**TASK**: Quote only the lines from the line containing "Write a Blender" to the line containing "F = 780.0; EYE = 1.4; HZ = 403.0", with both of those lines included, please, exactly as written.

**STORED ROWS**:
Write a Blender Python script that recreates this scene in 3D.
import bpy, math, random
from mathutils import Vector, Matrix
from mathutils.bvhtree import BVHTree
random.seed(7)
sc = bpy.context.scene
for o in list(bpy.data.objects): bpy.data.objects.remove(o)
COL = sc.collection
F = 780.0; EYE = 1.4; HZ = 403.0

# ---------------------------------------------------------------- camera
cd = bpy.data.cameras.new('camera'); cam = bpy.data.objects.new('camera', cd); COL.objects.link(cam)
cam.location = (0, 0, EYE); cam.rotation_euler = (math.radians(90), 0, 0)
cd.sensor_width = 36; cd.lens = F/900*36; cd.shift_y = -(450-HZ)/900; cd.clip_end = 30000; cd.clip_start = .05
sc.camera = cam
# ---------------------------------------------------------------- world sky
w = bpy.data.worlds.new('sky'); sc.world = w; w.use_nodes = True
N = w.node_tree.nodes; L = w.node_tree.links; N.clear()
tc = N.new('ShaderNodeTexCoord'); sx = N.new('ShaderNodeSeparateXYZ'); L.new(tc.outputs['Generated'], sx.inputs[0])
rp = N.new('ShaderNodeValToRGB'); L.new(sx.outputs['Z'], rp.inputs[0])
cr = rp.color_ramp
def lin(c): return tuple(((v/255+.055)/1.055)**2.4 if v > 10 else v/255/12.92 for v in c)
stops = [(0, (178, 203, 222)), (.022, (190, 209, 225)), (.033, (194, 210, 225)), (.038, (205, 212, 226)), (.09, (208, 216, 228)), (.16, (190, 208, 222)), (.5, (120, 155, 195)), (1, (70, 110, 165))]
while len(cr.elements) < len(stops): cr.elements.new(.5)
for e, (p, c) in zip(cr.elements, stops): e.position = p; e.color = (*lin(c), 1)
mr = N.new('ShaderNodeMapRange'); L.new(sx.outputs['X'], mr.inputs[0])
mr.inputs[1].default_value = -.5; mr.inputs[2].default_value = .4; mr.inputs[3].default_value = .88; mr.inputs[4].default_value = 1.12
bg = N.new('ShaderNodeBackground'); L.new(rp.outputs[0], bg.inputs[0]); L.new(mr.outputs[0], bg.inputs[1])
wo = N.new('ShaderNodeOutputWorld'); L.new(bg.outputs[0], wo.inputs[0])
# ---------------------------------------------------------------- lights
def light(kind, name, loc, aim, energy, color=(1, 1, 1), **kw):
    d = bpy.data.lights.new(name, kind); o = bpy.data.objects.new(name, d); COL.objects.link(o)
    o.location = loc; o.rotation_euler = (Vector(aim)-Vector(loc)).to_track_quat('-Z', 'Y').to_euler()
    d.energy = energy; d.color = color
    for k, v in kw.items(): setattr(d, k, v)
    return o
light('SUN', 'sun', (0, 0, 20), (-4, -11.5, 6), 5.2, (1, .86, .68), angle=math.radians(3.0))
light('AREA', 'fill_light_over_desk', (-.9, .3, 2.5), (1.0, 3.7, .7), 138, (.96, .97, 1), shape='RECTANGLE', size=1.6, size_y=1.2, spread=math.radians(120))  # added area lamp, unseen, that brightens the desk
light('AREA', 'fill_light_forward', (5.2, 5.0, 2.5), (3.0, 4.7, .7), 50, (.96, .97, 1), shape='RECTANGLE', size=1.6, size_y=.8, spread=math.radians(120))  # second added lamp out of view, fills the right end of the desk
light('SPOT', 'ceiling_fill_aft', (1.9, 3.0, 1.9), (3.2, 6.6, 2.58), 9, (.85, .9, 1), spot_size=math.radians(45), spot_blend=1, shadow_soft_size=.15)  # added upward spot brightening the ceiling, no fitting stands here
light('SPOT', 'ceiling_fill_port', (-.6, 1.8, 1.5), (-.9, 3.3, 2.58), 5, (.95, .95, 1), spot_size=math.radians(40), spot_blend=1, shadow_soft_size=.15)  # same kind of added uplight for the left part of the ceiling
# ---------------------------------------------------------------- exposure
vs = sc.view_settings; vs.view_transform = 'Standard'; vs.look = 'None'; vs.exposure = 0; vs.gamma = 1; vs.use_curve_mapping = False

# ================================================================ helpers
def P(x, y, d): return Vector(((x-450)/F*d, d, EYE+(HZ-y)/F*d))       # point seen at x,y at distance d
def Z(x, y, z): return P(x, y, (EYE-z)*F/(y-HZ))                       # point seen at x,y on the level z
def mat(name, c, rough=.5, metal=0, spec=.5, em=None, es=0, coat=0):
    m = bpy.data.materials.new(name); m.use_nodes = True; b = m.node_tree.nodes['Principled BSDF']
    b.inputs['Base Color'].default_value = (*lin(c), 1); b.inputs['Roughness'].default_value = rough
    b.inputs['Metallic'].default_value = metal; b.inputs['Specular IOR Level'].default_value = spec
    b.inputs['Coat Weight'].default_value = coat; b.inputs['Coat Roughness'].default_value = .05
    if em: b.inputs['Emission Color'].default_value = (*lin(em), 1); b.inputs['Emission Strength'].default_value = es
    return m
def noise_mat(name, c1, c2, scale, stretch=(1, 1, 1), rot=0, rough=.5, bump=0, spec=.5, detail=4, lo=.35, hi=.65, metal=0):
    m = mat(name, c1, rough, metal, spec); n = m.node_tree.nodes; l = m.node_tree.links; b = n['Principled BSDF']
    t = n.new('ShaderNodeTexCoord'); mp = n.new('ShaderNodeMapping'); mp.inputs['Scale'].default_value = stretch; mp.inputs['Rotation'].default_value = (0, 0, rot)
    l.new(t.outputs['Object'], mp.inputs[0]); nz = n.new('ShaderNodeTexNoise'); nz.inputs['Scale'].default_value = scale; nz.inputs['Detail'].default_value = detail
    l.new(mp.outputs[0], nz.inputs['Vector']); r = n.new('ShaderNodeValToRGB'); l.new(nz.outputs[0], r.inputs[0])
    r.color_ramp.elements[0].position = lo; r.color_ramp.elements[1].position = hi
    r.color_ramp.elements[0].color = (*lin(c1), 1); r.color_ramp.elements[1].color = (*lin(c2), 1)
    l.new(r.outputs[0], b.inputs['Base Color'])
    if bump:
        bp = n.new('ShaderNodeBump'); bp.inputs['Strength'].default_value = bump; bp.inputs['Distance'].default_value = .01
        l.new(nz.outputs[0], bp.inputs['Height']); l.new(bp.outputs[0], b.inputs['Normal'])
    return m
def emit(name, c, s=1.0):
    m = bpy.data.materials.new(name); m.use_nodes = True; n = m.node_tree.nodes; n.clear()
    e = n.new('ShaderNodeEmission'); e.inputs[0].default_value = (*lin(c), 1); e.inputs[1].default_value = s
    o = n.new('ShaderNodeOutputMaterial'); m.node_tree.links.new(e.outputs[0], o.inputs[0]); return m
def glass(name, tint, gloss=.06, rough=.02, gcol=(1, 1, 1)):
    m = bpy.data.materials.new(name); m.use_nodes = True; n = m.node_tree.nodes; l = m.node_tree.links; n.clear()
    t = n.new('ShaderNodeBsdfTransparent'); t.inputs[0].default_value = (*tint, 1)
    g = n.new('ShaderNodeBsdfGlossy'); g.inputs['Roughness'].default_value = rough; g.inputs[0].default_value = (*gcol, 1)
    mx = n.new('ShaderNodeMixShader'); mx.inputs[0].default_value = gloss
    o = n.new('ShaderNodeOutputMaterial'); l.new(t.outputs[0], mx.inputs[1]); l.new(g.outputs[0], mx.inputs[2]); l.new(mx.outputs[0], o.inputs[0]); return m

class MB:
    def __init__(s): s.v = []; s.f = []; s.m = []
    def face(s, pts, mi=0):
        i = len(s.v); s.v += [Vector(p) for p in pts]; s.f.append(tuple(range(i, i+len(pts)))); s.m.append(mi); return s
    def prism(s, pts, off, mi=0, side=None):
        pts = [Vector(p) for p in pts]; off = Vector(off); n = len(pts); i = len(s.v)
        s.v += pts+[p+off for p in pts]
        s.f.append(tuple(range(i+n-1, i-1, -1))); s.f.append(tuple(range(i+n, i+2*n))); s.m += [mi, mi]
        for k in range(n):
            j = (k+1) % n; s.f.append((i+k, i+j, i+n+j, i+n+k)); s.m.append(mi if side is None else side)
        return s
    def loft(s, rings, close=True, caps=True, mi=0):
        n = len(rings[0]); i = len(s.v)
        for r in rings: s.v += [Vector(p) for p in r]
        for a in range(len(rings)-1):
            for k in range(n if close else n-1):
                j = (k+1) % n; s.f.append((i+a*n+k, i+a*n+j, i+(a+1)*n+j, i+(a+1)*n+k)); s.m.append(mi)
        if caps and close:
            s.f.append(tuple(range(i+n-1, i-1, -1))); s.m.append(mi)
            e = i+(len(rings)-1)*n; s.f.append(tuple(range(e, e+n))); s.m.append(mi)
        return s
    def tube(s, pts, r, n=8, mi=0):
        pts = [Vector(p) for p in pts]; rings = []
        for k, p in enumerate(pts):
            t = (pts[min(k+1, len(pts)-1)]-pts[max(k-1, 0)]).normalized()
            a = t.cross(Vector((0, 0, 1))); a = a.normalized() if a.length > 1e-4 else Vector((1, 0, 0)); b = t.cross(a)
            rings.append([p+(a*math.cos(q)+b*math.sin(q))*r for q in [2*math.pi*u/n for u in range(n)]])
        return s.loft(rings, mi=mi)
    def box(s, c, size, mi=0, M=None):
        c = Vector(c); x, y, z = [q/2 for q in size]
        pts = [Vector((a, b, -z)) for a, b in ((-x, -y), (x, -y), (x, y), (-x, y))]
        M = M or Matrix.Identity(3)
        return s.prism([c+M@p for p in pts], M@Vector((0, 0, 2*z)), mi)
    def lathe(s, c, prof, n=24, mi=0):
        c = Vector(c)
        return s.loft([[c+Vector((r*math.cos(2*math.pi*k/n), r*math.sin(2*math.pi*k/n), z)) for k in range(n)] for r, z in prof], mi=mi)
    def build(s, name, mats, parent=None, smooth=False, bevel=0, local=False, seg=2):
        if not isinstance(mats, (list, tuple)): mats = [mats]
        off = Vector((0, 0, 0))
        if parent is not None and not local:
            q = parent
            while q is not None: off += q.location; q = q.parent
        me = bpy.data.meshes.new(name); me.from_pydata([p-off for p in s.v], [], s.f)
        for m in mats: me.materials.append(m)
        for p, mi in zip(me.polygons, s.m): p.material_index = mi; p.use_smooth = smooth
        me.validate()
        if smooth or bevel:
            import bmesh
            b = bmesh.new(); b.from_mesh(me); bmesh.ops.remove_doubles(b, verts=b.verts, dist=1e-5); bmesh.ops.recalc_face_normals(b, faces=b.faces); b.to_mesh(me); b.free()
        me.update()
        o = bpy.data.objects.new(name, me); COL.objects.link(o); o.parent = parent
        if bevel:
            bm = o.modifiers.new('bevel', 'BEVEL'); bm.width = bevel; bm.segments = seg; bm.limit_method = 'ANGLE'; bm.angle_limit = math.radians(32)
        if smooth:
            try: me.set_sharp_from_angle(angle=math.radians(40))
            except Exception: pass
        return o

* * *

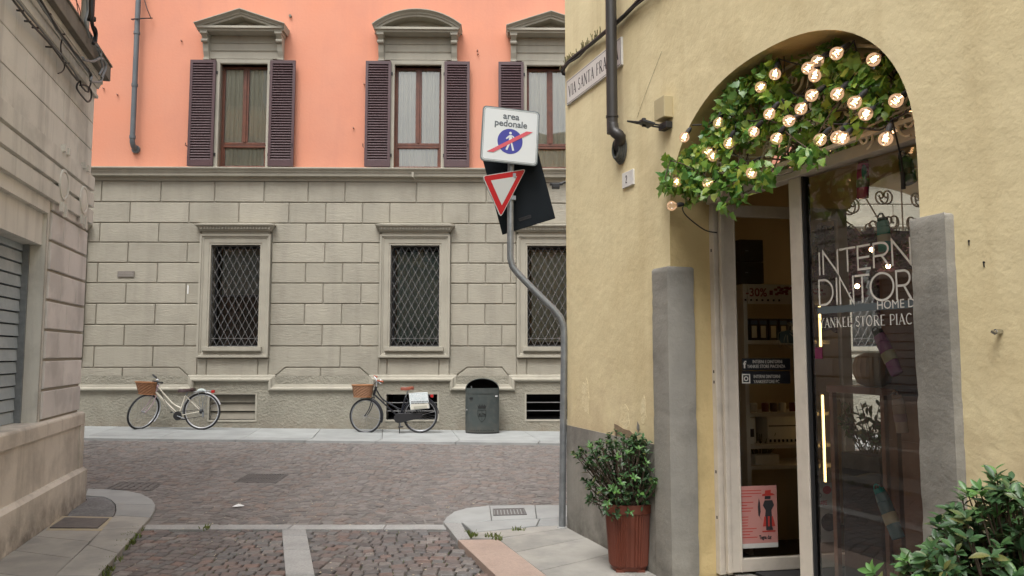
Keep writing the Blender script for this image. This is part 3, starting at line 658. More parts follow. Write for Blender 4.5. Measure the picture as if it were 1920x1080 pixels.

**FINAL RESULT**:
Write a Blender Python script that recreates this scene in 3D.
import bpy, math, random
from mathutils import Vector, Matrix
from mathutils.bvhtree import BVHTree
random.seed(7)
sc = bpy.context.scene
for o in list(bpy.data.objects): bpy.data.objects.remove(o)
COL = sc.collection
F = 780.0; EYE = 1.4; HZ = 403.0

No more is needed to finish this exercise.